By Eric Baker
Battlefront is a new battalion-level strategy game for the PC from SSG and Matrix Games. The game engine owes a lot to SSG’s Decisive Battles engine, and Battlefront has the look of a frame that a series of games will be built on. This first game covers the battles at Saipan, Market Garden, Novorossisk, and Gazala. The game is turn-based and uses a hex grid and counters to track the combats. The game brings a lot of powerful features, the most important being a very good AI to make single-player games challenging. SSG also continues its tradition of having a play by e-mail mode, a slow, but very rewarding way to battle with friends.
Silent Heroes, also for the PC but from Paradox Interactive, is, on the other hand, a game about single solders and squads. It is a top-down 3-D game set behind the lines in World War II where the player directs their saboteurs on a variety of missions. In this case, the game engine is the one employed in Soldiers: Heroes of World War II. The hallmark of this engine is that almost everything on the map can be interacted with. Often this just means that it can be destroyed, but in the case of enemy vehicles and equipment, the player’s soldiers will not only be able to take it, but also to repair (if necessary) and use it.
To go with its scale and 3-D graphics, SH is story-based. Each of the missions builds on the one before it. In addition, there are in engine cut-scenes to set the stage for the missions and show their results. There is a huge variety of historically accurate weapons and vehicles for the soldiers to use.

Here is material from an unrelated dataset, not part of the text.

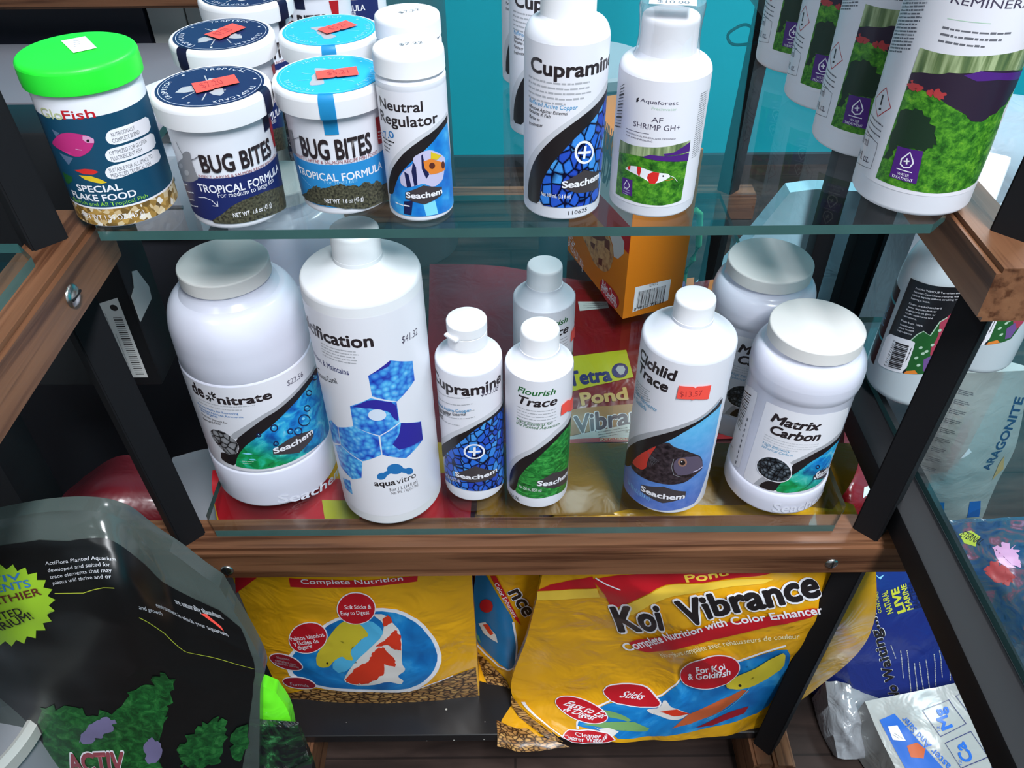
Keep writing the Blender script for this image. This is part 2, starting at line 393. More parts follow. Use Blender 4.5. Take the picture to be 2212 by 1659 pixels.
def printing(name, elems, mapf, stepu, stepv, parent, base=0.00015, lay=0.00005):
    """all the printing of one label as one mesh; mapf(u, v, off) -> point, u and v in metres"""
    bmo = bmesh.new(); uvo = bmo.loops.layers.uv.new('UVMap'); mats = []; keys = {}; boxes = []
    for n, e in enumerate(elems):
        vs, fs, col = elem_geo(e)
        if not vs: continue
        if col not in keys: keys[col] = len(mats); mats.append(dmat(col))
        bm = bmesh.new()
        V = [bm.verts.new((p[0], p[1], p[2] * 1000 if len(p) > 2 else 0)) for p in vs]
        for f in fs:
            try: bm.faces.new([V[i] for i in f])
            except ValueError: pass
        big = [f for f in bm.faces if len(f.verts) > 3]
        bm.normal_update()
        if big: bmesh.ops.triangulate(bm, faces=big, ngon_method='EAR_CLIP')
        for axis, st in ((0, (stepu or 0) * 1000), (1, (stepv or 0) * 1000)):
            if not st: continue
            lo = min(v.co[axis] for v in bm.verts); hi = max(v.co[axis] for v in bm.verts)
            for q in range(math.floor(lo / st) + 1, math.ceil(hi / st)):
                co = [0, 0, 0]; no = [0, 0, 0]; co[axis] = q * st; no[axis] = 1
                bmesh.ops.bisect_plane(bm, geom=list(bm.verts) + list(bm.edges) + list(bm.faces), plane_co=co, plane_no=no, dist=1e-5)
        xs = [p[0] for p in vs]; ys = [p[1] for p in vs]; bb = (min(xs), max(xs), min(ys), max(ys))   # ink laid over earlier ink sits one film higher
        level = 1 + max([q[4] for q in boxes if q[0] < bb[1] and q[1] > bb[0] and q[2] < bb[3] and q[3] > bb[2]], default=-1)
        boxes.append(bb + (level,))
        off = base + lay * level; mp = {}
        for v in bm.verts: mp[v] = (bmo.verts.new(mapf(v.co.x / 1000, v.co.y / 1000, off + v.co.z / 1000)), v.co.x / 1000, v.co.y / 1000)
        for f in bm.faces:
            try: nf = bmo.faces.new([mp[v][0] for v in f.verts])
            except ValueError: continue
            nf.material_index = keys[col]; nf.smooth = True
            for lp, v in zip(nf.loops, f.verts): lp[uvo].uv = (mp[v][1] * 10, mp[v][2] * 10)
        bm.free()
    me = bpy.data.meshes.new(name); bmo.to_mesh(me); bmo.free()
    for m in mats: me.materials.append(m)
    return link(bpy.data.objects.new(name, me), parent)
def cylmap(r, taper=0.0, zref=0.034):
    def f(u, v, off):
        rr = r * (1 + taper * (v - zref)) + off; a = u / r
        return Vector((rr * math.sin(a), -rr * math.cos(a), v))
    return f
def topmap(z):
    return lambda u, v, off: Vector((u, v, z + off))
def cyl_label(key, r, parent, taper=0.0, name='label'):
    return printing(name, LABELS[key], cylmap(r, taper), r * math.radians(5), 0.012 if taper else None, parent)
def split_stickers(key):
    """price stickers are parts of their own: (print elements, sticker elements)"""
    E = LABELS[key]; a = []; b = []
    for e in E: (b if (e[-1] == 'sticker' or (e[0] == 't' and e[7] == 'stxt')) else a).append(e)
    return a, b

def copy_tree(o, loc, label, rz=None, group=None):
    c = o.copy(); COL.objects.link(c); c.location = loc; c['label'] = label
    if rz is not None: c.rotation_euler = (0, 0, rz)
    if group: c['group'] = group
    for ch in [x for x in bpy.data.objects if x.parent == o]:
        d = ch.copy(); COL.objects.link(d); d.parent = c
        for g in [x for x in bpy.data.objects if x.parent == ch]:
            e = g.copy(); COL.objects.link(e); e.parent = d
    return c
def facing(x, y): return -math.atan2(x, y)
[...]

The difficulty for players will be finding the best way to use their resources to complete each mission.
While there are many computer and video games that model the experience of being a pilot in the midst of the Battle of Britain, The Burning Blue, from GMT Games, is a board game that models being an RAF fighter controller or a Luftwaffe air raid planner. Played out in five- minute turns, the game recreates the experience of the men in the bunkers who deployed squadrons of fighters and bombers in an all-out battle for control of the skies over Great Britain.
Meticulously researched, The Burning Blue bases its scenarios on the actual German raid plans from the war. The author’s decisions on rules were influenced by interviews with veterans of the battles. For instance, the victory conditions place less weight on shooting down enemy aircraft than they do on bombs delivered on target. The author’s research showed that disrupting formations actually had a greater effect on a raid’s result than did planes lost. Not a simple game, or one where 48-page rule book is read once and discarded, but The Burning Blue does play out easily and with good verisimilitude once learned.